3. Wear a watch. Runners almost always have a watch on to keep track of their splits. They don’t just guess how fast they are going, they measure their speed. In business you need metrics as well. How else are you going to judge your progress? Are you keeping track of your profits and losses? Do you measure the number of visitors to your website? Keeping track of the numbers lets you know when you are on track and when you need to push yourself a little harder.

4. Pay attention to the competition. When I ran track in high school the coach always used to tell us to keeping looking forward in a race. However, I have noticed over the years that even the most elite runners look over their shoulders towards the end of the marathon. They are looking to make sure there aren’t any surprise challengers sneaking up on them. While you too need to keep your eye on the prize for the long run, you also need to pay attention to the competition.

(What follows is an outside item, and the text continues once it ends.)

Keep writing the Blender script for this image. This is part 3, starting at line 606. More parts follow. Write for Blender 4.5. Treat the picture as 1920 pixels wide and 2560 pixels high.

If you turn to check and they are quickly closing the gap, you may need to quicken your pace to keep your edge. There’s nothing like a little competition to put the fire back in your belly.

5. Know your big why. Not everyone chooses to run a marathon in their life time, but for those who do there is usually a very personal reason for doing so. For some it’s the sense of accomplishment or proving a health or fitness goal. Others may be running in remembrance of a loved one or to raise money for a charity. There is a usually a deeper motivation than just getting in a daily run. This personal reason is often what keeps a runner going when the pain of the grueling race sets in. In business, there are many challenges as well, but if you know WHY you are in business those obstacles are easier to overcome. Keeping your motivation front and center can be the very thing that keeps you putting one foot in front of the other.

Running a business is like running a marathon in many ways, however, in business there is no finish line. There is simply the next day and the next challenge. If you can learn to pace yourself through the ups and downs you are more likely to achieve the deep satisfaction of accomplishment without trashing your mind, body or spirit. So lace up your shoes and let the race begin.